Sorogoyen tampoco tiene la respuesta.

En la última escena de El reino, la presentadora de ese programa nocturno que busca la verdad y el político corrupto se gritan. Su defensa es que él es "solo una persona normal". Después, le demuestra que ella también es cómplice del sistema. La periodista contraataca utilizando las palabras análisis y reflexión, le pide precisamente eso: que reflexione sobre lo que ha hecho los últimos quince años. Y lo analice.

"...hay muchos como usted, hay muchos, hay demasiados y tengo la sensación de que la única esperanza que tenemos para que otros como usted no vuelvan es a través del análisis y la reflexión. Así que, por favor, respóndame a esta pregunta. Usted, los últimos años de su vida, los últimos quince años en los que ha estado robando para vivir a cuerpo de rey, usted ¿se ha parado a pensar, a reflexionar, a analizar lo que estaba haciendo? ¿Usted se ha parado a pensar si su hija ha crecido con la idea de que lo que usted hacía era normal, incluso bueno, que es una cosa que está reservada para unos pocos, para los más listos, para los que se lo merecen? Contésteme, por favor, por que no me puedo imaginar que alguien tan listo como usted no se haya parado a pensarlo y, si lo ha hecho, si se ha parado a pensarlo, tampoco puedo concebir que se haya acostado tranquilo cada noche con la vida que ha conseguido. Así que por favor contésteme a esta pregunta ¿Usted se ha parado a pensar alguna vez, algún segundo de su vida, un instante, en todo este tiempo, lo que estaba haciendo?"

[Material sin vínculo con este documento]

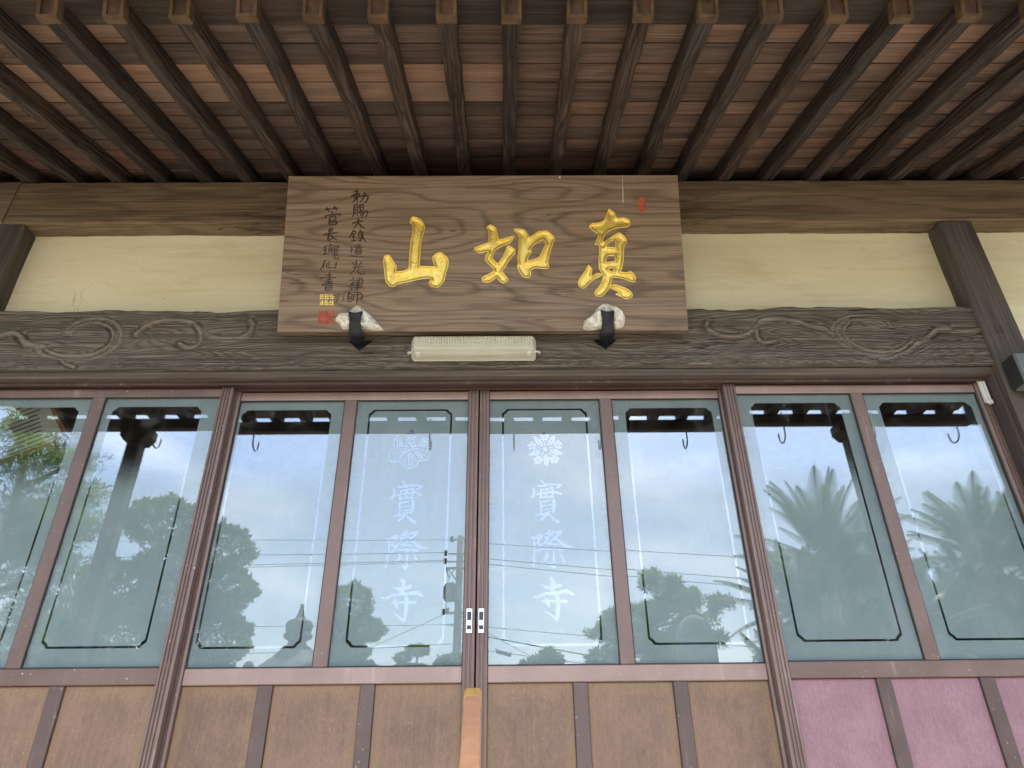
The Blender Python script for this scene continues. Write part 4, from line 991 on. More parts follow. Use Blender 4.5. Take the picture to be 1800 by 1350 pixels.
# seals
def seal_block(nm, q, mat, cols, rows, w, seed):
    lo, hi = q.min(0), q.max(0)
    r = random.Random(seed)
    cw, ch = (hi[0] - lo[0]) / cols, (hi[1] - lo[1]) / rows
    vs, fs = [], []
    def bar(x0, y0, x1, y1):
        b = len(vs)
        vs.extend(tuple(p) for p in on_plaque([(x0, y0), (x1, y0), (x1, y1), (x0, y1)], np.full(4, 0.0016)))
        vs.extend(tuple(p) for p in on_plaque([(x0, y0), (x1, y0), (x1, y1), (x0, y1)], np.full(4, -0.001)))
        fs.append((b, b + 1, b + 2, b + 3))
        fs.extend((b + i, b + 4 + i, b + 4 + (i + 1) % 4, b + (i + 1) % 4) for i in range(4))
    for c in range(cols):
        for rr in range(rows):
            x, y = lo[0] + c * cw, lo[1] + rr * ch
            for kk in range(3):
                yy = y + ch * (0.14 + 0.3 * kk)
                x0 = x + cw * r.choice((0.06, 0.06, 0.4)); x1 = x + cw * r.choice((0.94, 0.94, 0.6))
                bar(x0, yy, x1, yy + w)
            for kk in range(2):
                xx = x + cw * (0.08 + 0.42 * kk + 0.1 * r.random())
                bar(xx, y + ch * r.choice((0.1, 0.4)), xx + w, y + ch * r.choice((0.95, 0.7)))
    mesh(nm, vs, fs, mat, plaque)
seal_block('gilt_seal', seal_g, M['gold'], 3, 2, 0.0026, 5)
def slab(nm, poly, mat, h=0.0014):
    P = np.asarray(poly, float); m = len(P)
    v = np.vstack([on_plaque(P, np.full(m, h)), on_plaque(P, np.full(m, -0.002))])
    mesh(nm, v, [tuple(range(m))] + [(i, m + i, m + (i + 1) % m, (i + 1) % m) for i in range(m)], mat, plaque)
def rrect(lo, hi, r):
    out = []
    for cx, cy_, a0 in ((hi[0] - r, hi[1] - r, 0), (lo[0] + r, hi[1] - r, 90), (lo[0] + r, lo[1] + r, 180), (hi[0] - r, lo[1] + r, 270)):
        for a in (0, 30, 60, 90):
            t = math.radians(a0 + a); out.append((cx + r * math.cos(t), cy_ + r * math.sin(t)))
    return out
slab('vermilion_seal', rrect(seal_r.min(0), seal_r.max(0), 0.004), M['vermilion'])
seal_block('seal_marks', np.array([seal_r.min(0) + 0.004, seal_r.max(0) - 0.004]), M['inkfaded'], 2, 2, 0.0014, 11)
ov = np.array(SEALS['oval']); oc = ov.mean(0); orr = np.abs(ov[1] - ov[0]) / 2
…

El político corrupto no responde.

La pregunta no está dirigida a él, sino a los espectadores.

Presentadora y político corrupto se mantienen la mirada.

Entran créditos, sin música. Todavía en silencio, puedes leer el reparto. Antonio de la Torre interpreta al político corrupto. Bárbara Lennie, a la periodista. También brilla Luis Zahera.

Guión de Isabel Peña y el propio Rodrigo Sorogoyen.

Al día siguiente, durante el desayuno, Lau y yo nos miramos y volvimos a decir "¡Qué buena!".